GOAL OF THE EXERCISE: Reproduce all the lines below exactly and omit the images.

TASK INPUT:
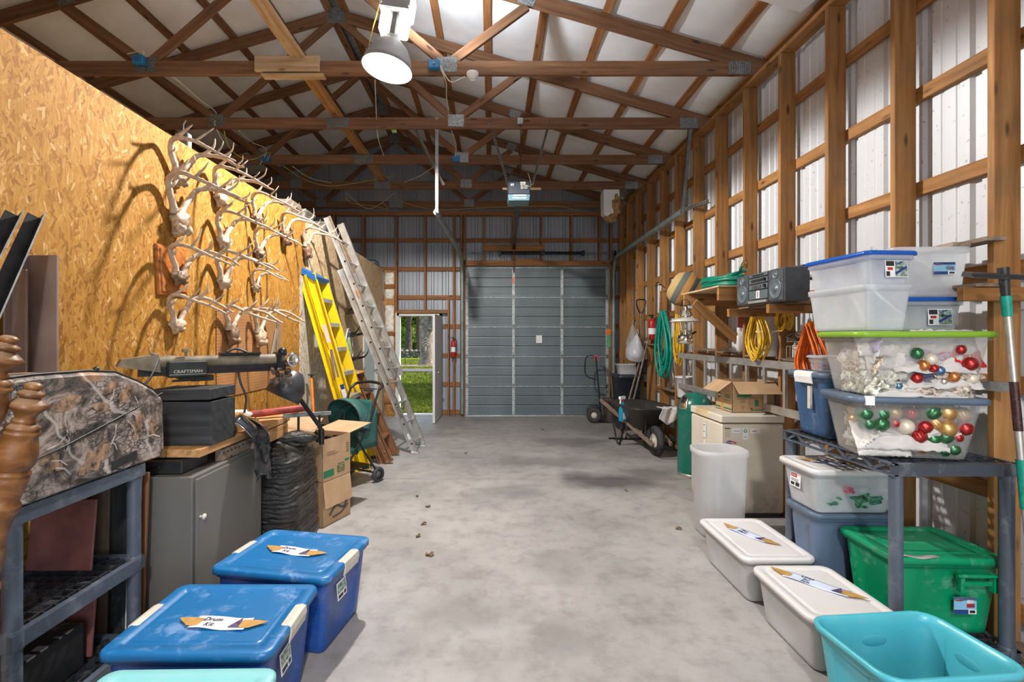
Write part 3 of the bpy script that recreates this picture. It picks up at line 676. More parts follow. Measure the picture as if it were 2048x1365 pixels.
# chevron ornament nailed to the trunk
m = MB()
for k in range(3):
    z = 1.55 - .16 * k
    for s in (-1, 1): m.bar((.02, -.51, z + .16), (.02 + s * .18, -.50, z), .03, .05, up=(0, 1, 0))
m.bar((.02, -.48, .95), (.02, -.48, 1.2), .12, .03, up=(0, 1, 0)); m.build('arrow_ornament', simple('driftwood', (.55, .48, .40), .8), t1)
tree(-6.95, 40, .28, 9, 'dark-barked tree standing behind in the garden shade', BARKD, (0, 8.5, 5, 3), .02, 2500, .26)
tree(-6.75, 44.5, .22, 9, 'slimmer grey tree just behind the pale-barked tree', BARKD, (0, 9, 5, 3), -.02, 2500, .26)
tree(-2.9, 52, .5, 10, 'distant tree in leaf to the right of the pale-barked tree', BARKD, (0, 8, 5, 4), .03, 3500, .3)
tree(-11.5, 55, .5, 10, 'distant tree with a rusty trunk at the left of the doorway view', BARK, (0, 8, 6, 4), .0, 3500, .3)
leaves(-7.5, 64, 5.2, 12, 4, 6.2, 16000, .34).build('foliage', LEAF, label='dense green foliage closing the garden view', cat='foliage', kind='stuff')
leaves(-6.6, 50, 1.5, 6, 2, 1.3, 4500, .22).build('undergrowth', LEAF, label='low bushes in front of the far trees', cat='bushes', kind='stuff')
tree(2.6, 15.5, .25, 5.5, 'young shade tree standing outside beyond the right of the doorway', BARKD, (0, 6, 3.2, 2.0), 0, 2600, .2)
# low dry stone wall
sw = thing('stone_wall', 'low dry-laid stone wall across the lawn', 'garden wall', (-6, 38, gh(-6, 38))); STN = simple('field_stone', (.20, .18, .16), .9, 0, .4, 3, .4)
x = -3.6
for row in range(3):
    x = -3.8 + R.uniform(0, .2)
    while x < 3.4:
        w = R.uniform(.3, .6); m = MB(); m.ball((0, 0, 0), .5, 8, 5, sc=(w, .5, .26), nz=.35); m.build('stone', STN, sw, M=T(x + w / 2, R.uniform(-.06, .06), .12 + row * .2)); x += w * .96
# wooden bench
bn = thing('garden_bench', 'weathered wooden deck steps standing by the stone wall outside', 'bench', (-8.2, 42.0, gh(-8, 42)))
for k in range(4): board('slat', (-1, -.3 + k * .16, .45), (1, -.3 + k * .16, .45), .13, .04, OLDW, bn)
for sx in (-.85, .85):
    for sy in (-.2, .2): board('leg', (sx, sy, 0), (sx, sy, .43), .09, .09, OLDW, bn)
bf = thing('bird_feeder', 'grey bird feeder hanging on a thin pole beside the tree', 'bird feeder', (-2.95, 28, gh(-3, 28)))
m = MB(); m.cyl((0, 0, 0), (0, 0, 2.0), .02, seg=6); m.build('pole', BLACKM, bf)
m = MB(); m.b2((-.17, -.15, 1.0), (.17, .15, 1.5)); m.b2((-.22, -.2, 1.5), (.22, .2, 1.56)); m.build('feeder_box', GALVD, bf)
st = thing('garden_flower', 'bright orange flower ornament on a stake by the tree', 'ornament', (-2.45, 27.6, gh(-2, 27)))
m = MB(); m.cyl((0, 0, 0), (0, 0, 1.0), .012, seg=6); m.build('stake', BLACKM, st)
m = MB()
for k in range(8): m.ball((.14 * math.cos(k * PI / 4), 0, 1.05 + .14 * math.sin(k * PI / 4)), .085, 8, 5, sc=(1, .3, 1))
m.build('petals', ORG, st)
hk = thing('shepherd_hook', 'thin black garden hook standing in the lawn left of the tree', 'garden hook', (-4.95, 27.4, gh(-5, 27)))
m = MB(); m.tube([(0, 0, 0), (0, 0, 1.5)] + [(.12 - .12 * math.cos(a), 0, 1.5 + .12 * math.sin(a)) for a in [PI * k / 6 for k in range(1, 7)]], .015, 6); m.build('rod', BLACKM, hk)
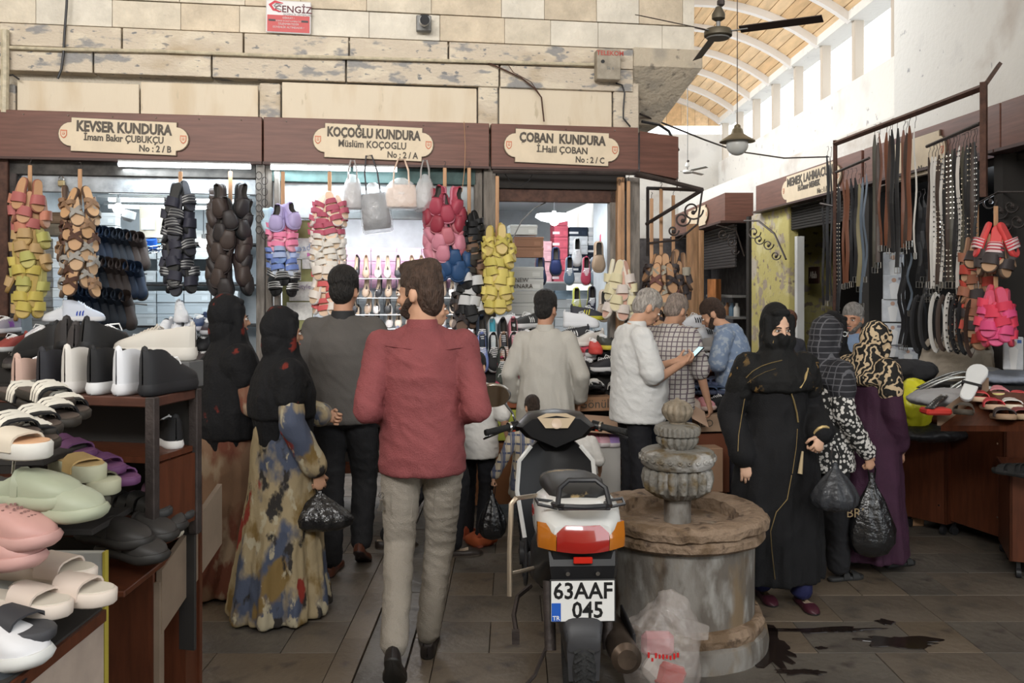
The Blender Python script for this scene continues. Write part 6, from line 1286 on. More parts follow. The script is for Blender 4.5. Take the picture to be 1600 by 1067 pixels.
# cabinets below
t = thing('stand_cabinet', 'red-brown front panel with a beige side, under the black clogs', 'cabinet', None)
MB().box((-1.50, 3.0, .32), (.52,.02,.64), b=.003).build('front_panel', M_cab, t, 0); MB().loft([[(-1.235,3.0,.42),(-1.235,3.62,.55),(-1.235,3.62,.80),(-1.235,3.0,.64)],[(-1.215,3.0,.42),(-1.215,3.62,.55),(-1.215,3.62,.80),(-1.215,3.0,.64)]]).build('side_panel', M_cab2, t, 0); MB().box((-1.23,3.01,.3), (.02,.04,.6)).build('edge_strip', M_cab2, t, 0)
MB().box((-1.7,3.55,.3), (.4,.02,.6)).build('back_panel', M_cab, t, 0)
t = thing('near_stand', 'white-grey board and low stand of white sandals in the left foreground', 'stand', None)
MB().box((-1.33, 2.30, .46), (.49,.018,.92), b=.003).build('upright_board', mat('grey_white_board', (.40,.40,.38), .6, var=.08), t, 0); MB().box((-1.082, 2.30, .46), (.006,.022,.92)).build('edge_tape', col((.40,.33,.05), .5), t, 0)
MB().box((-1.42, 1.95, .775), (.70,.62,.02), b=.003).build('top_board', M_dark, t, 0); MB().box((-1.075, 1.95, .55), (.016,.62,.42), b=.002).build('side_panel', mat('beige_scuffed', (.36,.29,.24), .6, var=.15, vscale=5), t, 0); MB().box((-1.072, 1.95, .765), (.022,.62,.03)).build('edge_strip', M_cab, t, 0)
for q in ((-1.1,1.7),(-1.7,1.7),(-1.1,2.2),(-1.7,2.2)): MB().box((q[0],q[1],.385), (.03,.03,.77)).build('leg', M_iron, t, 0)
WS = dict(up=(.62,.52,.45), so=(.62,.54,.47), foot=(.60,.55,.47))
lay(98, 938, 640, 'slide', yt(.18), 'beige-white moulded sandal at the front of the near stand', L=.28, thick=.035, **WS); lay(70, 905, 620, 'slide', yt(.18), 'beige-white moulded sandal behind the front one', L=.28, thick=.035, **WS)
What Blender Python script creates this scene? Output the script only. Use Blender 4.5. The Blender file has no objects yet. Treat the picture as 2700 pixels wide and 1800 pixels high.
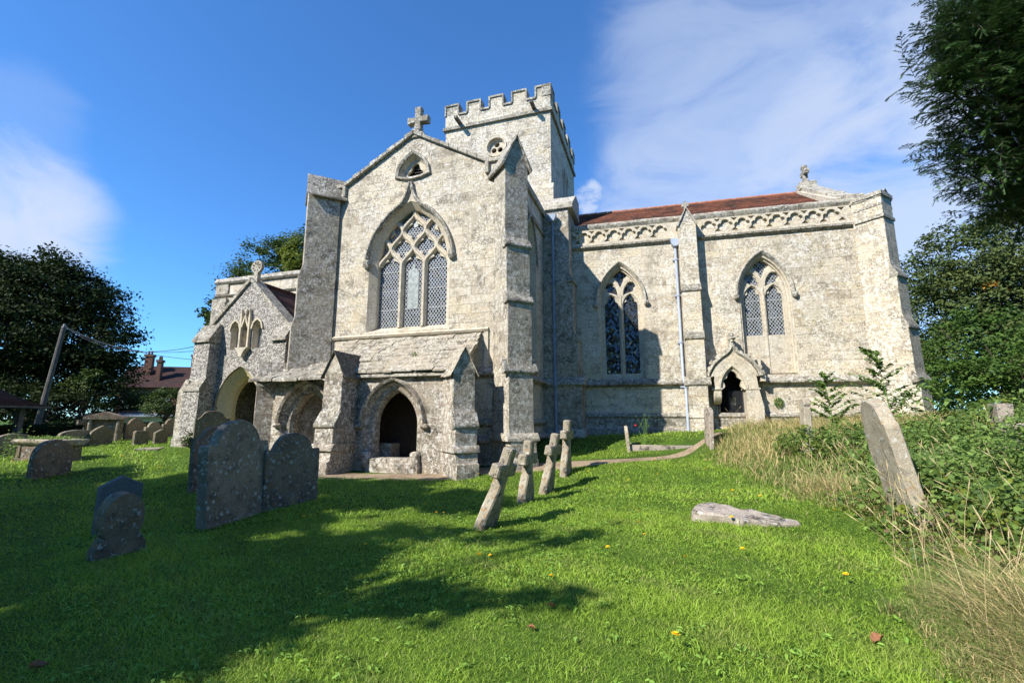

EXERCISE SOLUTION:
Write part 3 of the bpy script that recreates this picture. It picks up at line 676. More parts follow. Measure the picture as if it were 2048x1365 pixels.
# chevron ornament nailed to the trunk
m = MB()
for k in range(3):
    z = 1.55 - .16 * k
    for s in (-1, 1): m.bar((.02, -.51, z + .16), (.02 + s * .18, -.50, z), .03, .05, up=(0, 1, 0))
m.bar((.02, -.48, .95), (.02, -.48, 1.2), .12, .03, up=(0, 1, 0)); m.build('arrow_ornament', simple('driftwood', (.55, .48, .40), .8), t1)
tree(-6.95, 40, .28, 9, 'dark-barked tree standing behind in the garden shade', BARKD, (0, 8.5, 5, 3), .02, 2500, .26)
tree(-6.75, 44.5, .22, 9, 'slimmer grey tree just behind the pale-barked tree', BARKD, (0, 9, 5, 3), -.02, 2500, .26)
tree(-2.9, 52, .5, 10, 'distant tree in leaf to the right of the pale-barked tree', BARKD, (0, 8, 5, 4), .03, 3500, .3)
tree(-11.5, 55, .5, 10, 'distant tree with a rusty trunk at the left of the doorway view', BARK, (0, 8, 6, 4), .0, 3500, .3)
leaves(-7.5, 64, 5.2, 12, 4, 6.2, 16000, .34).build('foliage', LEAF, label='dense green foliage closing the garden view', cat='foliage', kind='stuff')
leaves(-6.6, 50, 1.5, 6, 2, 1.3, 4500, .22).build('undergrowth', LEAF, label='low bushes in front of the far trees', cat='bushes', kind='stuff')
tree(2.6, 15.5, .25, 5.5, 'young shade tree standing outside beyond the right of the doorway', BARKD, (0, 6, 3.2, 2.0), 0, 2600, .2)
# low dry stone wall
sw = thing('stone_wall', 'low dry-laid stone wall across the lawn', 'garden wall', (-6, 38, gh(-6, 38))); STN = simple('field_stone', (.20, .18, .16), .9, 0, .4, 3, .4)
x = -3.6
for row in range(3):
    x = -3.8 + R.uniform(0, .2)
    while x < 3.4:
        w = R.uniform(.3, .6); m = MB(); m.ball((0, 0, 0), .5, 8, 5, sc=(w, .5, .26), nz=.35); m.build('stone', STN, sw, M=T(x + w / 2, R.uniform(-.06, .06), .12 + row * .2)); x += w * .96
# wooden bench
bn = thing('garden_bench', 'weathered wooden deck steps standing by the stone wall outside', 'bench', (-8.2, 42.0, gh(-8, 42)))
for k in range(4): board('slat', (-1, -.3 + k * .16, .45), (1, -.3 + k * .16, .45), .13, .04, OLDW, bn)
for sx in (-.85, .85):
    for sy in (-.2, .2): board('leg', (sx, sy, 0), (sx, sy, .43), .09, .09, OLDW, bn)
bf = thing('bird_feeder', 'grey bird feeder hanging on a thin pole beside the tree', 'bird feeder', (-2.95, 28, gh(-3, 28)))
m = MB(); m.cyl((0, 0, 0), (0, 0, 2.0), .02, seg=6); m.build('pole', BLACKM, bf)
m = MB(); m.b2((-.17, -.15, 1.0), (.17, .15, 1.5)); m.b2((-.22, -.2, 1.5), (.22, .2, 1.56)); m.build('feeder_box', GALVD, bf)
st = thing('garden_flower', 'bright orange flower ornament on a stake by the tree', 'ornament', (-2.45, 27.6, gh(-2, 27)))
m = MB(); m.cyl((0, 0, 0), (0, 0, 1.0), .012, seg=6); m.build('stake', BLACKM, st)
m = MB()
for k in range(8): m.ball((.14 * math.cos(k * PI / 4), 0, 1.05 + .14 * math.sin(k * PI / 4)), .085, 8, 5, sc=(1, .3, 1))
m.build('petals', ORG, st)
hk = thing('shepherd_hook', 'thin black garden hook standing in the lawn left of the tree', 'garden hook', (-4.95, 27.4, gh(-5, 27)))
m = MB(); m.tube([(0, 0, 0), (0, 0, 1.5)] + [(.12 - .12 * math.cos(a), 0, 1.5 + .12 * math.sin(a)) for a in [PI * k / 6 for k in range(1, 7)]], .015, 6); m.build('rod', BLACKM, hk)
The Blender Python script for this scene continues. Write part 6, from line 1286 on. More parts follow. The script is for Blender 4.5. Take the picture to be 1600 by 1067 pixels.
# cabinets below
t = thing('stand_cabinet', 'red-brown front panel with a beige side, under the black clogs', 'cabinet', None)
MB().box((-1.50, 3.0, .32), (.52,.02,.64), b=.003).build('front_panel', M_cab, t, 0); MB().loft([[(-1.235,3.0,.42),(-1.235,3.62,.55),(-1.235,3.62,.80),(-1.235,3.0,.64)],[(-1.215,3.0,.42),(-1.215,3.62,.55),(-1.215,3.62,.80),(-1.215,3.0,.64)]]).build('side_panel', M_cab2, t, 0); MB().box((-1.23,3.01,.3), (.02,.04,.6)).build('edge_strip', M_cab2, t, 0)
MB().box((-1.7,3.55,.3), (.4,.02,.6)).build('back_panel', M_cab, t, 0)
t = thing('near_stand', 'white-grey board and low stand of white sandals in the left foreground', 'stand', None)
MB().box((-1.33, 2.30, .46), (.49,.018,.92), b=.003).build('upright_board', mat('grey_white_board', (.40,.40,.38), .6, var=.08), t, 0); MB().box((-1.082, 2.30, .46), (.006,.022,.92)).build('edge_tape', col((.40,.33,.05), .5), t, 0)
MB().box((-1.42, 1.95, .775), (.70,.62,.02), b=.003).build('top_board', M_dark, t, 0); MB().box((-1.075, 1.95, .55), (.016,.62,.42), b=.002).build('side_panel', mat('beige_scuffed', (.36,.29,.24), .6, var=.15, vscale=5), t, 0); MB().box((-1.072, 1.95, .765), (.022,.62,.03)).build('edge_strip', M_cab, t, 0)
for q in ((-1.1,1.7),(-1.7,1.7),(-1.1,2.2),(-1.7,2.2)): MB().box((q[0],q[1],.385), (.03,.03,.77)).build('leg', M_iron, t, 0)
WS = dict(up=(.62,.52,.45), so=(.62,.54,.47), foot=(.60,.55,.47))
lay(98, 938, 640, 'slide', yt(.18), 'beige-white moulded sandal at the front of the near stand', L=.28, thick=.035, **WS); lay(70, 905, 620, 'slide', yt(.18), 'beige-white moulded sandal behind the front one', L=.28, thick=.035, **WS)
What Blender Python script creates this scene? Output the script only. Use Blender 4.5. The Blender file has no objects yet. Treat the picture as 2700 pixels wide and 1800 pixels high.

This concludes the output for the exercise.